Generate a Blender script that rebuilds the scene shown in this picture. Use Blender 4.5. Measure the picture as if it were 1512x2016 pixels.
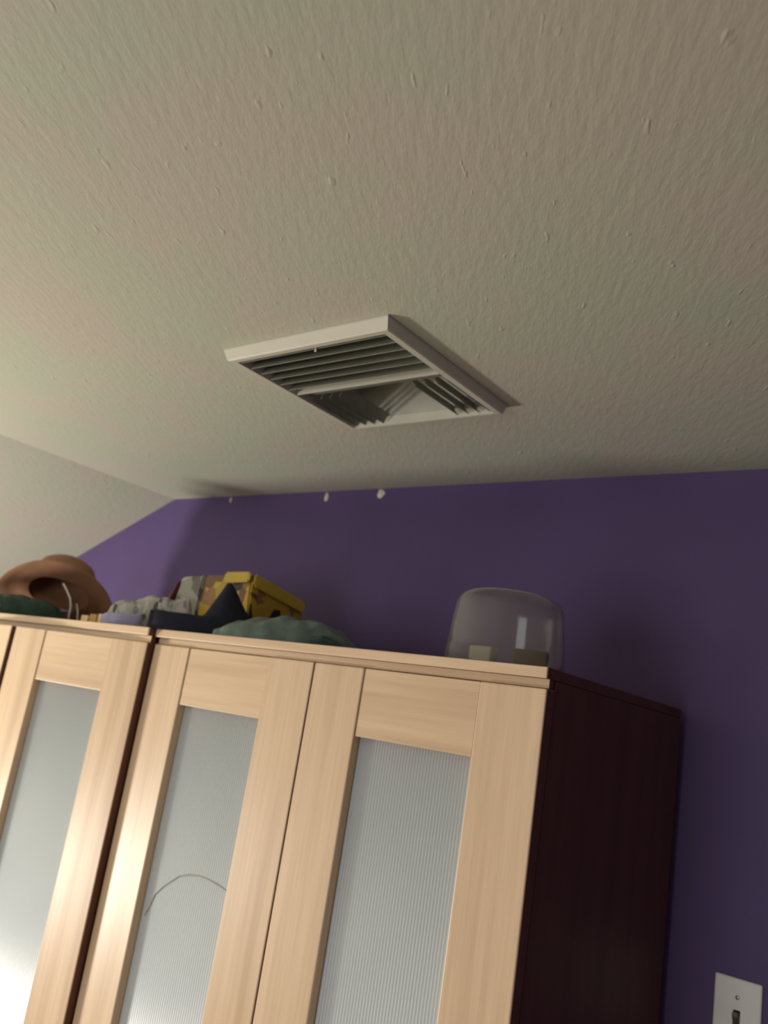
import bpy, bmesh, math, random
from mathutils import Vector, Matrix, noise

# ------------------------------------------------------------------ clear
for o in list(bpy.data.objects):
    bpy.data.objects.remove(o, do_unlink=True)
scene = bpy.context.scene
COL = scene.collection

def lin(r, g, b):
    f = lambda c: (c / 255 / 12.92) if c / 255 <= .04045 else ((c / 255 + .055) / 1.055) ** 2.4
    return (f(r), f(g), f(b), 1.0)

# ------------------------------------------------------------------ camera
cd = bpy.data.cameras.new('camera')
cam = bpy.data.objects.new('camera', cd)
COL.objects.link(cam)
right = Vector((0.7840, 0.6008, 0.1563))
down = Vector((-0.0236, 0.2805, -0.9596))
fwd = right.cross(down).normalized()
down = fwd.cross(right).normalized()
right.normalize()
M = Matrix((right, -down, -fwd)).transposed().to_4x4()
M.translation = Vector((0.5273, -1.0161, 1.6987))
cam.matrix_world = M
cd.sensor_fit = 'VERTICAL'
cd.sensor_height = 36.0
cd.lens = 1697.576 * 36.0 / 2016.0
cd.clip_start = .02
cd.dof.use_dof = True               # the phone focused short: everything is a little soft
cd.dof.focus_distance = .92
cd.dof.aperture_fstop = 6.0
scene.camera = cam

# ------------------------------------------------------------------ world, light, exposure
w = bpy.data.worlds.new('world')
scene.world = w
w.use_nodes = True
w.node_tree.nodes['Background'].inputs[0].default_value = (.03, .03, .035, 1)
w.node_tree.nodes['Background'].inputs[1].default_value = 1.0

def point_light(name, loc, power, radius, colour):
    l = bpy.data.lights.new(name, 'POINT')
    l.energy = power
    l.shadow_soft_size = radius
    l.color = colour
    o = bpy.data.objects.new(name, l)
    o.location = loc
    COL.objects.link(o)
    return o
# the bedroom's lamp, low on the left in front of the wardrobes
point_light('bedside_lamp', (-2.06, -.86, 1.06), 80, .13, (1.0, .95, .86))
# added fill behind the camera, standing in for an unseen, inferred window
wl = bpy.data.lights.new('window_fill', 'AREA')
wl.shape = 'RECTANGLE'
wl.size, wl.size_y = 1.1, 1.2
wl.energy = 22
wl.color = (.96, .97, 1.0)
wo = bpy.data.objects.new('window_fill', wl)
wo.location = (-.18, -3.15, 1.35)
wo.rotation_euler = (math.radians(90), 0, 0)
COL.objects.link(wo)

vs = scene.view_settings
vs.view_transform = 'Standard'
vs.look = 'None'
vs.gamma = 1
vs.use_curve_mapping = False
vs.exposure = 0.0

# ------------------------------------------------------------------ materials
def new_mat(name):
    m = bpy.data.materials.new(name)
    m.use_nodes = True
    nt = m.node_tree
    return m, nt, nt.nodes['Principled BSDF']

def N(nt, t, **kw):
    n = nt.nodes.new(t)
    for k, v in kw.items():
        setattr(n, k, v)
    return n

def coords(nt, scale=(1, 1, 1), rot=(0, 0, 0), kind='Object', vt='POINT'):
    tc = N(nt, 'ShaderNodeTexCoord')
    mp = N(nt, 'ShaderNodeMapping')
    mp.vector_type = vt
    mp.inputs['Scale'].default_value = scale
    mp.inputs['Rotation'].default_value = rot
    nt.links.new(tc.outputs[kind], mp.inputs['Vector'])
    return mp.outputs['Vector']

def noise_node(nt, vec, scale, detail=4, rough=.5):
    n = N(nt, 'ShaderNodeTexNoise')
    n.inputs['Scale'].default_value = scale
    n.inputs['Detail'].default_value = detail
    n.inputs['Roughness'].default_value = rough
    nt.links.new(vec, n.inputs['Vector'])
    return n.outputs['Fac']

def ramp(nt, fac, stops, interp='LINEAR'):
    r = N(nt, 'ShaderNodeValToRGB')
    r.color_ramp.interpolation = interp
    el = r.color_ramp.elements
    while len(el) > 1:
        el.remove(el[-1])
    el[0].position, el[0].color = stops[0]
    for p, c in stops[1:]:
        e = el.new(p)
        e.color = c
    nt.links.new(fac, r.inputs['Fac'])
    return r.outputs['Color']

def bump(nt, bsdf, height, strength, dist):
    b = N(nt, 'ShaderNodeBump')
    b.inputs['Strength'].default_value = strength
    b.inputs['Distance'].default_value = dist
    nt.links.new(height, b.inputs['Height'])
    nt.links.new(b.outputs['Normal'], bsdf.inputs['Normal'])

def plain(name, col, rough=.6, var=.08, scale=30, bump_s=0, bump_scale=120, metal=0):
    m, nt, b = new_mat(name)
    v = coords(nt)
    f = noise_node(nt, v, scale)
    lo = tuple(c * (1 - var) for c in col[:3]) + (1,)
    hi = tuple(min(1, c * (1 + var)) for c in col[:3]) + (1,)
    nt.links.new(ramp(nt, f, [(.3, lo), (.7, hi)]), b.inputs['Base Color'])
    b.inputs['Roughness'].default_value = rough
    b.inputs['Metallic'].default_value = metal
    if bump_s:
        bump(nt, b, noise_node(nt, v, bump_scale), bump_s, .002)
    return m

def ceiling_mat():
    m, nt, b = new_mat('painted_ceiling')
    v0 = coords(nt)
    f = noise_node(nt, v0, 5.0, 3)
    nt.links.new(ramp(nt, f, [(.40, (.495, .535, .425, 1)), (.60, (.54, .515, .435, 1))]), b.inputs['Base Color'])
    b.inputs['Roughness'].default_value = .75
    # rolled plaster relief: long soft ridges plus a few larger dabs
    rot = (0, 0, math.radians(CEIL_ROT))
    v1 = coords(nt, (3.2, 1.0, 1.0), rot, vt='TEXTURE')
    n1 = noise_node(nt, v1, 95, 3, .55)
    v2 = coords(nt, (2.6, 1.0, 1.0), rot, vt='TEXTURE')
    n2 = noise_node(nt, v2, 70, 2, .5)
    d = ramp(nt, n2, [(.68, (0, 0, 0, 1)), (.84, (1, 1, 1, 1))])
    mx = N(nt, 'ShaderNodeMath', operation='MULTIPLY_ADD')
    nt.links.new(d, mx.inputs[0])
    mx.inputs[1].default_value = 1.2
    nt.links.new(n1, mx.inputs[2])
    bump(nt, b, mx.outputs[0], .40, .0022)
    return m
CEIL_ROT = 122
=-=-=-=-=
To be done:
Exactly reproduce the run of lines from the start of the listing through the line with "from mathutils import Vector, Matrix, noise", inclusive; pictures are not copied.

Expected answer:
Generate a Blender script that rebuilds the scene shown in this picture. Use Blender 4.5. Measure the picture as if it were 1512x2016 pixels.
import bpy, bmesh, math, random
from mathutils import Vector, Matrix, noise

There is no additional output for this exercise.